By Mary Cunningham

Two days after a suicide bomber killed 22 people at an Ariana Grande concert in Machester, England, locals gathered in pubs around the city to cheer Manchester United to victory in the UEFA Europa League final in Solna, Sweden.

Ordinarily, soccer is a big deal in Manchester.

United has a fierce rivalry with Manchester City, the area’s other Premier League team. But yesterday’s 2-0 triumph over Holland’s Ajax was bigger still because it means the team qualifies for the Champions League next year and the millions in revenue that brings in. Plus, Manchester United has had a lackluster season. It needed something to celebrate.

But the win was more poignant, because though the game was played hundreds of miles away in Scandinavia, it was an opportunity for the team’s fans to get back to what they know after a harrowing 48 hours in which details about the attack and its victims emerged in grisly specificity.

“We’re upset about what happened, but we always find a way to be happy when United are playing,” said Steve Donogohue, a Manchester United fan who has been an ardent supporter of the club since 1963. “This is a cosmopolitan place, and we’re a strong group of people, and we just get on with it.”

“It’s there! @ManUtd have put a small smile back on Manchester’s face #europaleaguefinal,” roared a tweet from the @ILoveMCR Twitter account almost immediately after the final whistle was blown in Stockholm. Briton and former Manchester United midfielder David Beckham also weighed in via Instagram.

“Tonight was more important than sport … Yes a big night for Manchester United but an even bigger night for the city and for our country … At a time when we are grieving for the families that have lost loved ones we have a sport that has brought a little happiness at a difficult time.”

For the several hundred people who watched the game at the Printworks, a large pub and club in Manchester city center that was only admitting Manchester United fans — along with the odd scheming journalist with the mendacity to tell a whopper when necessary — it was a tense and emotional affair.

When Manchester took an early lead, tough-looking grown men jumped up and down and shouted joy-laced profanities at each other. There were firm, long hugs and the beer flowed, and spilled, easily. In what seemed like unison, one phrase rang out: “Get in!” — a British phrase that expresses victory or happiness about something.

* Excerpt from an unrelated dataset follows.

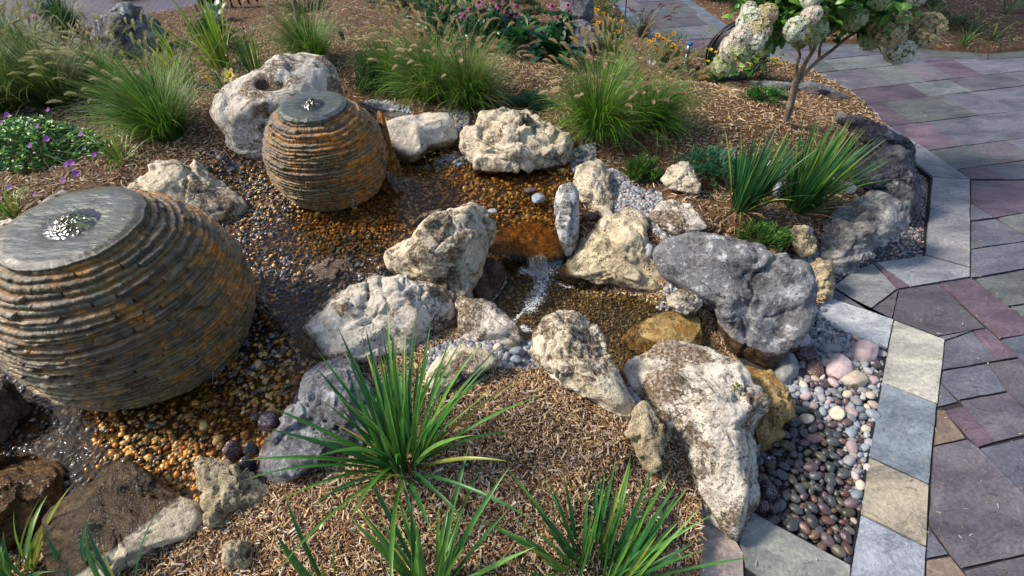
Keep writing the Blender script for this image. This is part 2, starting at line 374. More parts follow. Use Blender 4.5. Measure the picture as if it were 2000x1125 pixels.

Like every Premier League club, Manchester United has a long list of songs and chants, past and present, that fans recite in good times and bad, and that are virtually inscrutable to the uninitiated. They have titles like “We are the Busby Boys” (an anti-Manchester City song) and “We’ll never die” (a reference to a plane crash in Munich in 1958 that killed 23 of the team’s players). Those were sung over and over at the Printworks.

Snippets of these songs could be heard as fans spilled out of other public houses and on to the streets after Manchester United’s win.